▶ SUPPLIED ENTRIES:
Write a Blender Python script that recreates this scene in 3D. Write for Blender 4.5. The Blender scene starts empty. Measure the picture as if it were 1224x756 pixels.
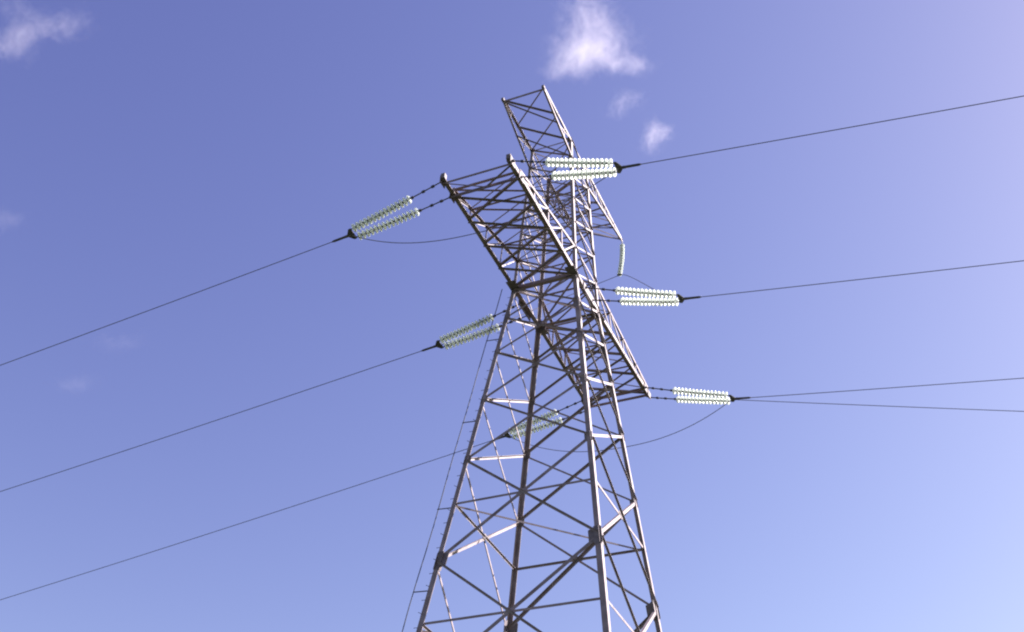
import bpy, bmesh, math, random
from mathutils import Vector, Matrix

random.seed(7)
S = bpy.context.scene
COL = S.collection
R = math.radians
V = Vector

# ------------------------------------------------------------------ camera
GZ = 26.95                       # height of the lower crossarms above the ground
cam_d = bpy.data.cameras.new('camera')
cam = bpy.data.objects.new('camera', cam_d); COL.objects.link(cam)
yaw, pitch, roll = -0.4424, 0.6807, 0.0537
f_ = V((math.sin(yaw)*math.cos(pitch), math.cos(yaw)*math.cos(pitch), math.sin(pitch)))
r_ = V((math.cos(yaw), -math.sin(yaw), 0)); u_ = r_.cross(f_)
r2 = math.cos(roll)*r_ + math.sin(roll)*u_
u2 = -math.sin(roll)*r_ + math.cos(roll)*u_
CAM = V((11.5785, -28.0664, GZ-25.3504))
M = Matrix((r2, u2, -f_)).transposed().to_4x4(); M.translation = CAM
cam.matrix_world = M
cam_d.sensor_width = 36; cam_d.lens = 36*1325.84/1224
cam_d.clip_start = 0.1; cam_d.clip_end = 20000
S.camera = cam

# ------------------------------------------------------------------ sky, sun, exposure
SUN_EL, SUN_AZ = R(37), R(50)    # azimuth measured from +Y towards +X
w = bpy.data.worlds.new('World'); S.world = w; w.use_nodes = True
nt = w.node_tree; nt.nodes.clear()
sky = nt.nodes.new('ShaderNodeTexSky'); sky.sky_type = 'NISHITA'; sky.sun_disc = False
sky.sun_elevation = SUN_EL; sky.sun_rotation = SUN_AZ
sky.air_density = 1.0; sky.dust_density = 0.8; sky.ozone_density = 1.0; sky.altitude = 100
tint = nt.nodes.new('ShaderNodeMix'); tint.data_type = 'RGBA'; tint.blend_type = 'MULTIPLY'
tint.inputs['Factor'].default_value = 1
tint.inputs[7].default_value = (1.04, 0.73, 1.27, 1)    # the camera's violet white balance
bg = nt.nodes.new('ShaderNodeBackground'); bg.inputs['Strength'].default_value = 0.05
out = nt.nodes.new('ShaderNodeOutputWorld')
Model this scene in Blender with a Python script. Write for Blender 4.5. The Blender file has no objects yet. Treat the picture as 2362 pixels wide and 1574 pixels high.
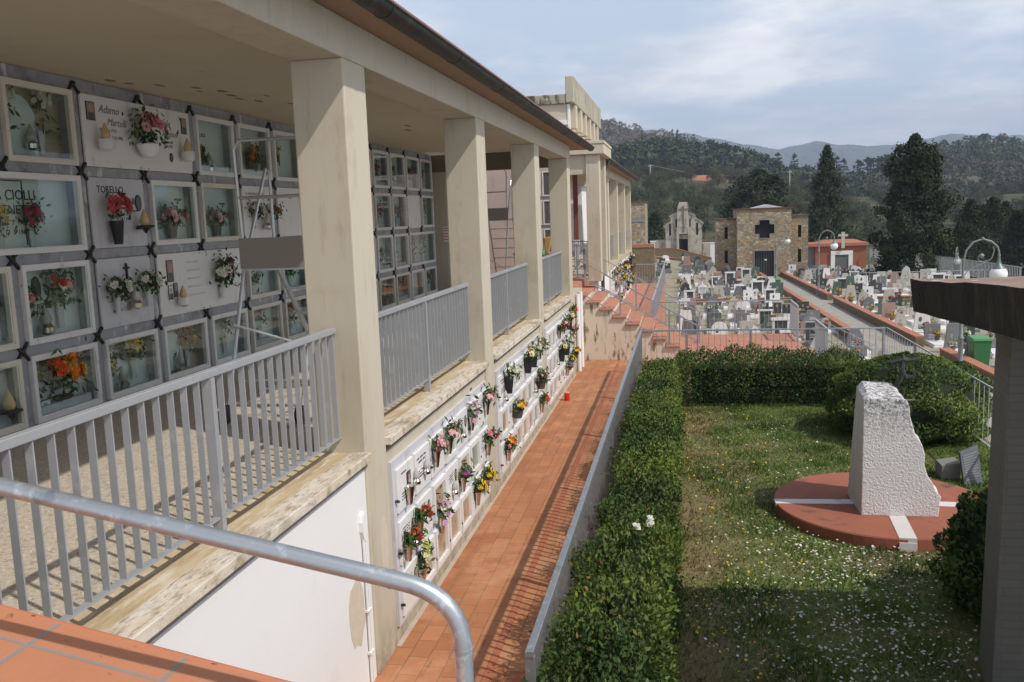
import bpy, math, random
import numpy as np
from mathutils import Vector, Matrix
R=math.radians
SC=bpy.context.scene; COL=SC.collection
random.seed(7); RG=np.random.default_rng(7)
ORD='zeroth first second third fourth fifth sixth seventh eighth ninth tenth eleventh twelfth thirteenth fourteenth fifteenth sixteenth seventeenth eighteenth nineteenth twentieth'.split()+['twenty-'+s for s in 'first second third fourth fifth sixth seventh eighth ninth'.split()]+['thirtieth']
WL={}
# ------------------------------------------------------------------ helpers
def tag(o,label=None,cat=None,group=None,kind=None):
    if label: o['label']=label
    if cat: o['category']=cat
    if group: o['group']=group
    if kind: o['kind']=kind
    return o
def empty(name,loc=(0,0,0),label=None,cat=None,group=None,rz=0):
    o=bpy.data.objects.new(name,None); COL.objects.link(o); o.location=loc; o.rotation_euler=(0,0,rz); o.empty_display_size=.1
    WL[o.name]=Vector(loc); return tag(o,label,cat,group)
def link_mesh(name,me,parent=None):
    o=bpy.data.objects.new(name,me); COL.objects.link(o)
    if parent is not None: o.parent=parent; WL[o.name]=WL[parent.name]
    else: WL[o.name]=Vector((0,0,0))
    return o
def dup(root,loc,rz=0,s=1,label=None,cat=None,group=None):
    r=root.copy(); COL.objects.link(r); r.location=loc; r.rotation_euler=(0,0,rz); r.scale=(s,s,s) if not isinstance(s,tuple) else s
    tag(r,label,cat,group)
    for ch in KIDS.get(root.name,[]):
        c=ch.copy(); COL.objects.link(c); c.parent=r
        for g in KIDS.get(ch.name,[]):
            d=g.copy(); COL.objects.link(d); d.parent=c
    return r
KIDS={}
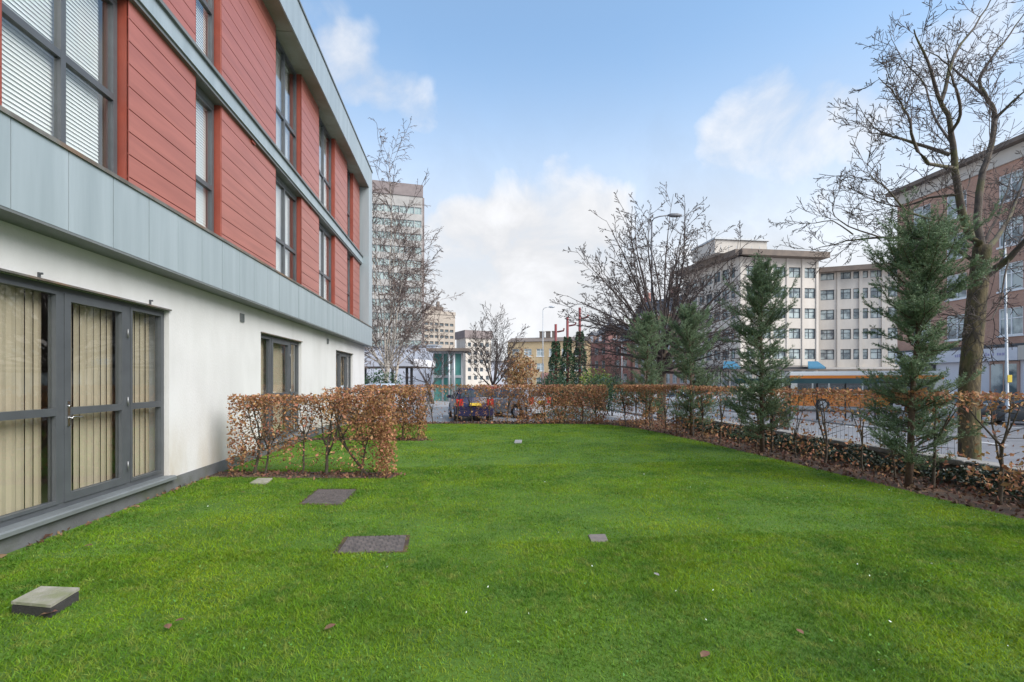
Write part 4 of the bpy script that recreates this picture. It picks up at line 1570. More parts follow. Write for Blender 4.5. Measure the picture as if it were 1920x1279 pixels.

▶ REQUEST:
Copy every line above in which the string "Blender" shows up.

▶ PROBLEM SOLUTION:
Write a Blender Python script that recreates this scene in 3D. Write for Blender 4.5. The Blender scene starts empty. Measure the picture as if it were 1224x756 pixels.
Model this scene in Blender with a Python script. Write for Blender 4.5. The Blender file has no objects yet. Treat the picture as 2362 pixels wide and 1574 pixels high.
Write part 4 of the bpy script that recreates this picture. It picks up at line 1570. More parts follow. Write for Blender 4.5. Measure the picture as if it were 1920x1279 pixels.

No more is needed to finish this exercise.